My liking for music was what was popular in that day so I was really into the Beatles when I was a kid. I absorbed a lot of the musical shows, anywhere from rock to jazz. And in my teenage years I really absorbed a lot of the Latin stuff that was coming out of New York, the different clubs that were there. Something drew me to the Latin sound, an inner yearning and desire and an inherent ability to feel the syncopated rhythms ... and to exhibit them through my own playing. I used to visit the Latin clubs in New York City by myself as a kid and just stand there and watch these Latin salsa big bands and absorb it. There was a connection to it that I can’t quite understand. I had it.

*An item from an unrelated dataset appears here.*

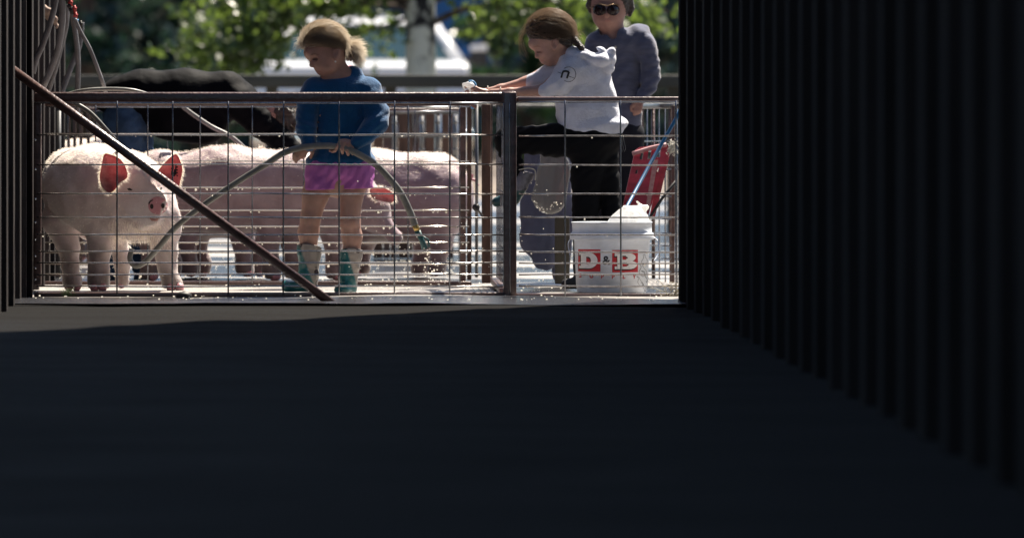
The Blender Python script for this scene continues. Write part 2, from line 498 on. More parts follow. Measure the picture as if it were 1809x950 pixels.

I wasn’t drawn to it with a bunch of buddies, I went alone. However, the other types of shows that I frequented in Greenwich Village — rock and jazz and pop concerts and everything — I used to go with a whole bunch of guys during my school years. It was all part of the whole training process. This was all before I went to the Berklee school of music in Boston when I was 17.

3. Rhythm in his veins

The feel for rhythm is something you’re either born with or can never have; you can’t really learn rhythm. You either have it or you don’t. You can learn harmony and you can learn other aspects of theory and music but rhythm is not something you can ever, ever learn, not really. I’m talking about the feeling of syncopated Latin rhythms.

4. Lightning technique

I think it developed because I started taking lessons as early as 8 years old and the training was in the scales, as opposed to a lot of kids learning rock music who were playing with their first and third finger — these kind of rock riffs. For me there was more emphasis on developing technique from an early age — plus my ability to read music was also kind of unique among my friends who were also involved with different bands at the time. The merging of my knowledge of jazz and my liking of all different rock elements was what enabled me to secure the job with Chick Corea and his band, Return to Forever. It was a gig that required you to have both schools merging, and the ability to read complex music. All that also required a great deal of technical ability to execute.

5. School of the road

Right out of high school I enrolled in the Berklee school of music. I think it was the next logical step for anyone serious about making music a career, to go to a place like Berklee, the right thing to do to get the next level of training. After two years there I wound up getting the gig with Chick Corea. I was still a student at Berklee but I quit. There was no point in going on. I went from a really important two years with the school, gaining the knowledge they had to offer, and then went into another three or four levels of knowledge by being on the road with someone who really inspired me to a whole other level and taking that knowledge and utilizing it. The thing about it is you grow much faster in the environment of great players. You grow the most by being on the road and playing every night.

Discussion: 2 comments so far…

  1. Man, "Return To Forever" was awesome! Al is one of the great technicians of our time.

  2. Acoustic and electric, I started listening to him in the early '70's. Lightning fast!